Andre Akito


February 16, 2022

Meak Bochea Day in Cambodia

February 16 was my first full day in Siem Reap. I was still trying to get used to the local streets and area, so I eventually stopped at a coffee shop nearby my apartment. I was focused on the work when suddenly I  noticed hundreds of people dressed in white clothes walking in line  on the street and carrying Cambodian flags and lotus flowers. I didn’t give a lot of attention initially and I thought that the amount of people would eventually fade away. however, more people kept coming and coming. They would never stop coming! At some point, I was so curious that I had to ask the waiter what was happening and where were all those people going to. He told me it was a holiday to celebrate Buddha and that those people were marching towards a local temple for a very special ceremony. 

I immediately got my computer, payed my bill and went back to my apartment to get my camera, hoping that I could still find the line of people on the streets and follow the pilgrims to where they were heading to. In reality, It wasn’t necessary to rush, since the street was still packed with people and the line was still growing when I got back. 
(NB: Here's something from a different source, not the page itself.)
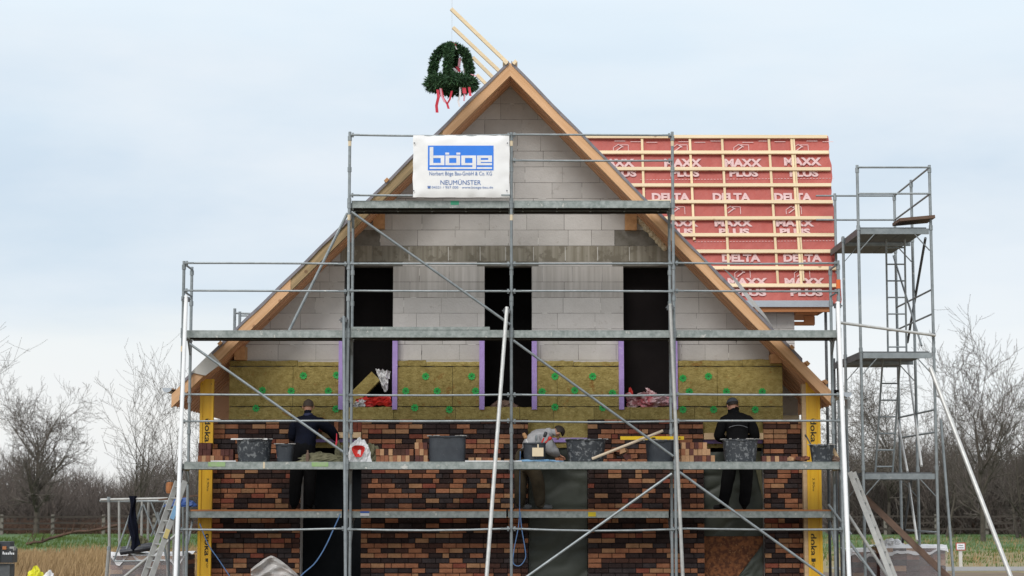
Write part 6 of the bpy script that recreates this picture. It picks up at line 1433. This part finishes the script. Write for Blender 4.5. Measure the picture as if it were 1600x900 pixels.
# machine at left edge
mc = thing('black_machine', P(8, 880, 0.5), 'black machine head with white lettering cut by the left edge', 'machine')
mb = MB(); q = P(11, 868, 0.5); mb.box(q, (0.25, 0.3, 0.22)); mb.box(P(-8, 864, 0.5), (0.25, 0.34, 0.30)); mb.build('housing', M['machine'], mc)
mb = MB(); mb.box(P(9, 851, 0.5), (0.2, 0.28, 0.1)); mb.build('cover', M['tub_clean'], mc)
mb = MB(); mb.box(P(20, 857, 0.42), (0.07, 0.12, 0.06)); mb.build('cap', M['alu_dull'], mc)
mb = MB(); mb.box(P(7, 856, 0.34), (0.06, 0.02, 0.05)); mb.build('indicator', M['wood_orange'], mc)
text('Claas', P(13, 864.5, 0.345), 19 * mpp(.35), 5 * mpp(.35), M['print_white'], mc, bold=0.02) if False else None
text('Dexter', P(13, 864.5, 0.345), 19 * mpp(.35), 5 * mpp(.35), M['print_white'], mc, bold=0.02) if False else None
mb = MB(); 
for k_ in range(7): mb.box(P(5 + 2.7 * k_, 865 - (1 if k_ in (0, 4) else 0), 0.345), (0.016, 0.002, 0.045 if k_ in (0, 4) else 0.03))
mb.build('worn_lettering', M['print_white'], mc)
mb = MB(); mb.bbox(P(-30, 880, .5).x, P(18, 880, .5).x, 0.4, 0.7, 0.0, P(0, 881, .5).z); mb.build('stand', M['steel_dark'], mc)
heap('high_vis_vest', 48, 78, 888, 0.3, 0.4, 'hivis', 'bright yellow high-visibility vest lying at the bottom left edge', 'vest', 16, zb=0.35, amp=0.4)
heap('grey_sack', 72, 96, 893, 0.35, 0.4, 'white_plastic', 'crumpled grey sack beside the yellow vest', 'sack', 17, zb=0.35, amp=0.4)
mb = MB(); q0, q1 = P(30, 900, .3), P(110, 900, .3); mb.bbox(q0.x, q1.x, 0.0, 0.7, 0.0, 0.349); o = mb.build('crate', M['board_dark']); tag(o, 'low crate carrying the yellow vest at the bottom left', 'crate')
# small sign at right
sg = thing('field_sign', P(1500, 882, 20), 'small white sign with a red border on a white post in the grass', 'sign')
D20 = 20; q = P(1501, 854, D20); mb = MB(); mb.box(q, (15 * mpp(D20), 0.02, 12 * mpp(D20))); mb.build('border', M['sign_red'], sg)
mb = MB(); mb.box(q - Vector((0, 0.012, 0)), (12 * mpp(D20), 0.006, 9 * mpp(D20))); mb.build('panel', M['print_white'], sg)
mb = MB(); mb.bbox(q.x - 0.04, q.x + 0.04, D20 + 0.012, D20 + 0.06, 0, q.z - 0.05); mb.build('post', M['cardboard'], sg)
mb = MB(); mb.box(q - Vector((0, 0.017, -0.03)), (0.12, 0.002, 0.015)); mb.box(q - Vector((0, 0.017, 0.03)), (0.14, 0.002, 0.015)); mb.build('sign_text_lines', M['ink'], sg)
I followed them throughout the streets, getting to know my new city until we finally reached wat damnak pagoda. There were more hundreds of people inside the pagoda, talking, sitting and playing. Elderly, children,  students, all kinds of people. After a few minutes, people started gathering around a red carpet that was leading towards the center of the pagoda. Then, they all kneeled and the ceremony started. Hundreds of monks carrying flowers and flags started walking on the red carpet towards the center of the temple. They were coming in many rounds and people were bending whenever a new round started. 

When the ceremony finished, I went back home and searched about the holiday. I found out that the holiday was a called Meak Bochea and that it was one of the most important days in the buddhist religion. 


What is Meak Bochea

Meak Bochea Day is a Buddhist Festival that is celebrated in a few southeast asian countries such as Cambodia, Thailand, Laos, Sri Lanka and Myanmar. In some of these countries, the date is also known as Māgha Pūjā. It celebrates a gathering that was held around 2,500 years ago between Buddha and a group of 1,250 of disciples that happened. In this gathering, Buddha gave his final sermon to his followers, in which he summarized the “heart of Buddhism” in three principles: 

  1. Ceasing from all evil, 
  2. Doing only what is good
  3. Cleansing the mind. 

Buddha ordained these monks and also spread the principles of buddhism, what marked a key event in the development of the religion. On the same day, Buddha also correctly predicted his own death which then occurred three months later. Because of all these reasons, Meak Bochea is considered one of the most important buddhist dates and festivals. 

When is Meak Bochea

The date of the Meak Bochea Day changes every year, because it is based on the lunar cycle. It takes place on the full moon of the third Khmer Lunar Month, which falls between late February or early march. In 2022, Meak Bochea fell on February 16th. 

In Buddhism, a full moon day is considered a holy day and is considered the perfect time to repent of sins and “make merits.” The added historical significance of the full moon on Meak Bochea Day turns it into a day of penitence, of doing good deeds for merits, and of remembering the teachings of Buddha It’s worth noting that the date of this holiday in Cambodia may differ from other mekong region countries due to how the lunar calendar is used. 


Meak Bochea Day Celebrations

Despite being removed from the list of Public Holidays in Cambodia in a shake-up in 2020 to reduce the number of holidays from the country, Meak Bochea is still widely celebrated across Cambodia. It is an occasion when Buddhists go to the temple to perform merit-making activities, such as alms giving, meditation and listening to teachings. 

The added historical significance of the full moon on Meak Bochea Day turns it into a day of penitence, of doing good deeds for merits, and of remembering the teachings of Buddha. To these ends, many attend local temples and pagodas on this day to perform merit-making acts. They also strive to purify their minds, avoid all sins, and to adhere to all of the Buddha’s commands. Those commands include avoidance of drinking alcoholic beverages, killing, stealing, and lying. Many who have broken these precepts will seek forgiveness on Meak Bochea Day. 

In addition, people will take part in processions in the streets. There will be processions in which candles, incense sticks, and lotus flowers are carried around the temple three times. The first time is meant to honor Buddha himself, the second to honor his teachings (Dharma), and the third to honor monastic life (Sangha).

In Siem Reap, two processions take place, starting around 3 o’clock in the afternoon. One around Angkor Wat and another around Wat Damnak. Like 2.500 years ago to the last speech of Buddha 1.250 monks will walk around Angkor Wat and Wat Damnak.